Port Moresby: Britain’s Prince Charles delighted locals in Papua New Guinea with a brief address in pidgin after inspecting a military parade on Sunday, as he and wife Camilla conduct a jubilee tour of the Pacific.
Charles, the heir to Queen Elizabeth II, was cheered by several thousand people as he introduced himself in Tok Pisin, the local patois, making his first speech since arriving on Saturday.
“Ladies and gentlemen, mi nambawan pikinini bilong misis kwin,” said Charles, referencing his local title — “first child of Mrs Queen”.
“I bring you greetings from Her Majesty the Queen of Papua New Guinea and from all my family members during celebration of the diamond jubilee of the queen,” he continued.

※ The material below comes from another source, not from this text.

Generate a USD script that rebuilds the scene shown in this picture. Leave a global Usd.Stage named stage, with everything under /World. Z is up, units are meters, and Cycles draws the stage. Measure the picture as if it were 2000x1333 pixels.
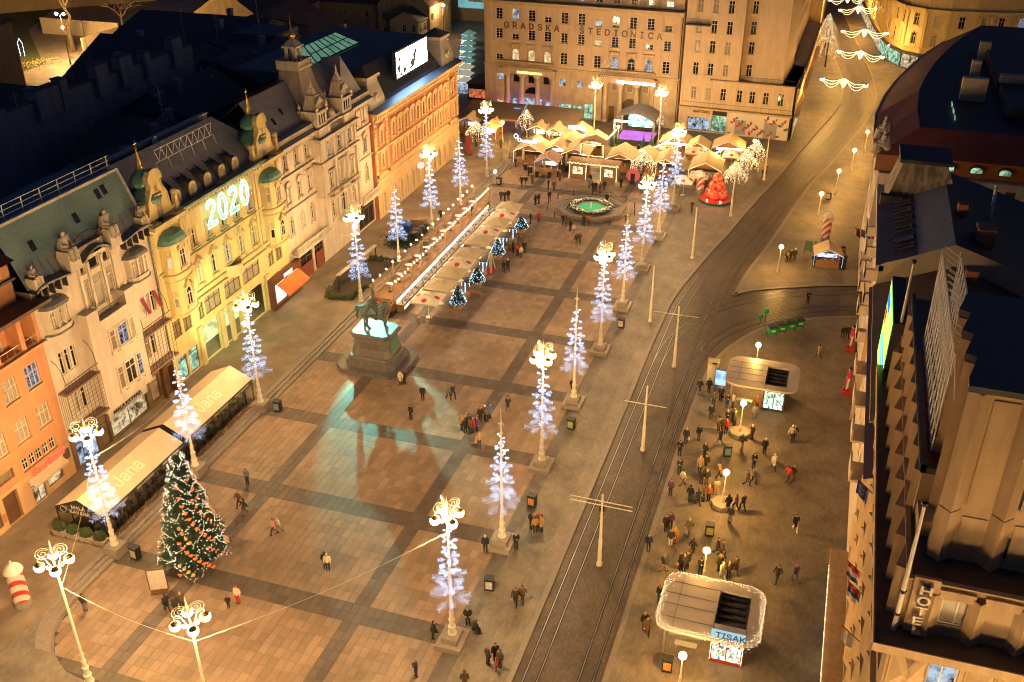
import math, random
import numpy as np, trimesh, shapely, manifold3d as m3
import shapely.geometry as sg
import usdkit, meshkit
from pxr import Usd, UsdGeom, UsdLux, UsdShade, Sdf, Gf, Vt

stage = Usd.Stage.CreateInMemory()
UsdGeom.SetStageUpAxis(stage, UsdGeom.Tokens.z)
UsdGeom.SetStageMetersPerUnit(stage, 1.0)
UsdGeom.Xform.Define(stage, '/World')
PI = math.pi
rng = np.random.default_rng(11)
rnd = random.Random(5)

# ---------------------------------------------------------------- camera, sky, exposure
EXPOSURE, SKY_S = 0.0, 0.06
PITCH, ROLL, YAW, EYE = 0.50732258, -0.0029539, 0.32019063, (0.0, 0.0, 55.0)
cam = UsdGeom.Camera.Define(stage, '/World/camera')
_f = np.array([math.cos(PITCH)*math.cos(YAW), math.cos(PITCH)*math.sin(YAW), -math.sin(PITCH)])
_r = np.array([math.sin(YAW), -math.cos(YAW), 0.0]); _u = np.cross(_r, _f)
_r, _u = math.cos(ROLL)*_r + math.sin(ROLL)*_u, -math.sin(ROLL)*_r + math.cos(ROLL)*_u
cam.AddTransformOp().Set(Gf.Matrix4d(*_r, 0, *_u, 0, *(-_f), 0, *EYE, 1))
cam.CreateHorizontalApertureAttr(36.0); cam.CreateFocalLengthAttr(34.747)
cam.CreateExposureAttr(EXPOSURE)
cam.CreateClippingRangeAttr(Gf.Vec2f(0.5, 5000))

SKY = usdkit.material(stage, '/World/Looks/night_sky', {
 's': ('sky_texture', {'sky_type': 'single_scattering', 'sun_disc': False, 'sun_elevation': math.radians(2.0), 'sun_rotation': 2.4}),
 't': ('mix_color', {'blend_type': 'multiply', 'fac': 1.0, 'b': (0.30, 0.42, 1.0)}),
 'b': ('background_shader', {'strength': SKY_S})},
 [('s.color', 't.a'), ('t.result', 'b.color')], surface='b.background')
dome = UsdLux.DomeLight.Define(stage, '/World/sky')
UsdShade.MaterialBindingAPI.Apply(dome.GetPrim()).Bind(SKY)
dome.GetPrim().SetCustomDataByKey('kind', 'structure')

# ---------------------------------------------------------------- helpers
class MB:
 """Collects shapes; put() makes them one mesh of the scene. M places what is added."""
 def __init__(s, M=None): s.V, s.F, s.n, s.M = [], [], 0, M
 def add(s, v, f):
  v = np.asarray(v, float)
  if s.M is not None: v = v @ s.M[:3, :3].T + s.M[:3, 3]
  f = np.asarray(f, int)
  if f.ndim == 2 and f.shape[1] == 4: f = np.vstack([f[:, [0, 1, 2]], f[:, [0, 2, 3]]])
  s.V.append(v); s.F.append(f + s.n); s.n += len(v); return s
 def box(s, x0, x1, y0, y1, z0, z1):
  v = [(x, y, z) for z in (z0, z1) for y in (y0, y1) for x in (x0, x1)]
  return s.add(v, [(0, 2, 3, 1), (4, 5, 7, 6), (0, 1, 5, 4), (2, 6, 7, 3), (0, 4, 6, 2), (1, 3, 7, 5)])
 def frus(s, cx, cy, z0, z1, a0, b0, a1, b1):
  """a block whose top half-sizes a1, b1 differ from its bottom ones"""
  v = [(cx+sx*a, cy+sy*b, z) for z, a, b in ((z0, a0, b0), (z1, a1, b1)) for sy in (-1, 1) for sx in (-1, 1)]
  return s.add(v, [(0, 2, 3, 1), (4, 5, 7, 6), (0, 1, 5, 4), (2, 6, 7, 3), (0, 4, 6, 2), (1, 3, 7, 5)])
 def quad(s, a, b, c, d): return s.add([a, b, c, d], [(0, 1, 2, 3)])
 def poly(s, pts): return s.add(pts, [(0, i, i+1) for i in range(1, len(pts)-1)])
 def tube(s, pts, r, n=6, closed=False, cap=True):
  p = np.asarray(pts, float); t = np.gradient(p, axis=0) if not closed else np.roll(p, -1, 0)-np.roll(p, 1, 0)
  t /= np.linalg.norm(t, axis=1, keepdims=True)+1e-12
  ref = np.where(np.abs(t[:, 2:]) < .9, [0, 0, 1.], [1., 0, 0])
  a = np.cross(t, ref); a /= np.linalg.norm(a, axis=1, keepdims=True)+1e-12; b = np.cross(t, a)
  g = np.arange(n)*2*PI/n; rr = np.broadcast_to(r, (len(p),))[:, None, None]
  v = p[:, None] + rr*(np.cos(g)[None, :, None]*a[:, None] + np.sin(g)[None, :, None]*b[:, None])
  m = len(p); f = []
  for i in range(m if closed else m-1):
   for j in range(n):
    f.append((i*n+j, i*n+(j+1) % n, ((i+1) % m)*n+(j+1) % n, ((i+1) % m)*n+j))
  s.add(v.reshape(-1, 3), f)
  if cap and not closed and n > 2:
   s.poly(v[0]); s.poly(v[-1])
  return s
 def bar(s, p0, p1, w, h):
  p0, p1 = np.array(p0, float), np.array(p1, float); t = (p1-p0)/(np.linalg.norm(p1-p0)+1e-12)
  a = np.cross(t, [0, 0, 1.] if abs(t[2]) < .95 else [1., 0, 0]); a /= np.linalg.norm(a); b = np.cross(a, t)
  v = [p+sx*a*w/2+sy*b*h/2 for p in (p0, p1) for sy in (-1, 1) for sx in (-1, 1)]
  return s.add(v, [(0, 2, 3, 1), (4, 5, 7, 6), (0, 1, 5, 4), (2, 6, 7, 3), (0, 4, 6, 2), (1, 3, 7, 5)])
 def lathe(s, prof, n=12, at=(0, 0, 0), a0=0.0, sx=1.0, sy=1.0):
  g = a0+np.arange(n)*2*PI/n
  v = np.array([[(r*math.cos(x)*sx+at[0], r*math.sin(x)*sy+at[1], z+at[2]) for x in g] for r, z in prof])
  f = [(i*n+j, i*n+(j+1) % n, (i+1)*n+(j+1) % n, (i+1)*n+j) for i in range(len(prof)-1) for j in range(n)]
  s.add(v.reshape(-1, 3), f)
  if prof[0][0] > 1e-4: s.poly(v[0][::-1])
  if prof[-1][0] > 1e-4: s.poly(v[-1])
  return s
 def ball(s, c, r, k=1, sc=(1, 1, 1)):
  m = trimesh.creation.icosphere(k, 1.0)
  return s.add(m.vertices*np.array(sc)*r+np.array(c), m.faces)
 def prism(s, pts, z0, z1, hole=None):
  pl = sg.Polygon(pts, [hole] if hole else None)
  if pl.is_empty: return s
  for q in getattr(pl.buffer(0), 'geoms', [pl.buffer(0)]):
   m = trimesh.creation.extrude_polygon(q, z1-z0, engine='earcut'); s.add(m.vertices+np.array([0, 0, z0]), m.faces)
  return s
 def flat(s, pl, z):
  for q in getattr(pl, 'geoms', [pl]):
   v, f = trimesh.creation.triangulate_polygon(q, engine='earcut')
   s.add(np.column_stack([v, np.full(len(v), z) if not callable(z) else z(v)]), f)
  return s
 def ext(s, pts, axis, c0, c1):
  """a closed outline in the (n, z) plane of the current frame pulled along u (axis 0), or in (u, z) along n (axis 1)"""
  m = trimesh.creation.extrude_polygon(sg.Polygon(pts).buffer(0), 1.0, engine='earcut'); v = np.array(m.vertices)
  t = c0+(c1-c0)*v[:, 2]
  w = np.column_stack([t, v[:, 0], v[:, 1]]) if axis == 0 else np.column_stack([v[:, 0], t, v[:, 1]])
  return s.add(w, m.faces)
 def text(s, txt, h, M4, depth=.03, bold=False):
  m = meshkit.text_mesh(txt, h, depth, bold); v = np.array(m.vertices) @ M4[:3, :3].T + M4[:3, 3]
  return s.add(v, m.faces)
 def mesh(s, m, M4=None):
  v, f, _ = meshkit.arrays(m)
  if M4 is not None: v = v @ M4[:3, :3].T + M4[:3, 3]
  return s.add(v, f)
 def out(s): return np.vstack(s.V), np.vstack(s.F)

def frame(o, u, n, z=(0, 0, 1)):
 M = np.eye(4); M[:3, 0], M[:3, 1], M[:3, 2], M[:3, 3] = u, n, z, o; return M
def place(x, y, z=0, rz=0.0, sc=1.0):
 M = np.eye(4); c, s_ = math.cos(rz), math.sin(rz); M[:3, :3] = np.array([[c, -s_, 0], [s_, c, 0], [0, 0, 1]])*sc; M[:3, 3] = (x, y, z); return M
def txtM(o, u, up, flip=False):
 u, up = np.array(u, float), np.array(up, float); n = np.cross(u, up); M = np.eye(4)
 M[:3, 0], M[:3, 1], M[:3, 2], M[:3, 3] = u, up, n, o; return M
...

Dressed in the forest green uniform of the Royal Pacific Islands Regiment of which he is colonel-in-chief, Charles inspected an official military parade and presented the infantrymen with new colours.
The regiment was first established in World War II to fight the Japanese following their 1942 invasion of Papua New Guinea.
“I grew up with the stories of extraordinary courage… which made possible the successes of the hard-fought campaign along the Kokoda Trail,” Charles told the crowd in Port Moresby’s Sir John Guise stadium, where the parade and an earlier open-air church service took place.
“So it was the proudest moment when I became your colonel-in-chief in 1984.”
 Charles first visited the desperately poor Pacific nation when living as a student in Australia in the 1960s, and said he had “never forgotten the profound impact of that visit”.
“The importance of Papua New Guinean culture has remained with me ever since,” he said, adding he had been humbled to learn “the drums (have) been beating for several days in anticipation of my arrival”.
Music and colour were the order of the day, with a choir of women in bright floral shirts and grass skirts welcoming the royal couple to Boera village where they were treated to a traditional hiri motu war dance.
They inspected local painting, weaving, pottery and canoe-building and toured an aid project replanting coastal mangroves, before returning to the capital for a state dinner.
The Duchess of Cornwall had earlier been presented with a rare orchid named in her honour, the Dendrobium Camilla, to mark her first visit to PNG.
It is the latest in a series of foreign tours by royals to mark 60 years of Queen Elizabeth’s reign. Charles’s son William and William’s new bride Catherine came to the Asia-Pacific region in September.
Media coverage of that visit was gatecrashed by a French magazine’s publication of photographs of Catherine sunbathing topless. The current tour by William’s father and stepmother promises no such distractions.
Rugged Papua New Guinea is the first stop on the two-week tour, which will also take Charles and Camilla to Australia and New Zealand.
The royal couple were met with a 21-gun salute when they touched down on Saturday evening and Governor-General Sir Michael Ogio made Charles a Grand Companion of PNG’s exclusive Order of Logohu.
The order can only consist of 50 living members, and includes former US president Bill Clinton and Sir Michael Somare, PNG’s first leader after independence in 1975 and a dominant figure in its political history.
Prime Minister Peter O’Neill told Sunday’s crowd that he believed the monarchy was “as relevant and vital today as it has ever been” in Papua New Guinea.
“Her Majesty contributes to our stability and harmony in many, many ways,” said O’Neill. “I affirm our allegiance to Her Majesty as our head of state.”
Britain proclaimed a protectorate over what became known as British New Guinea in the late 1800s. Australia later took over administration and Papua New Guinea proceeded to full independence in 1975.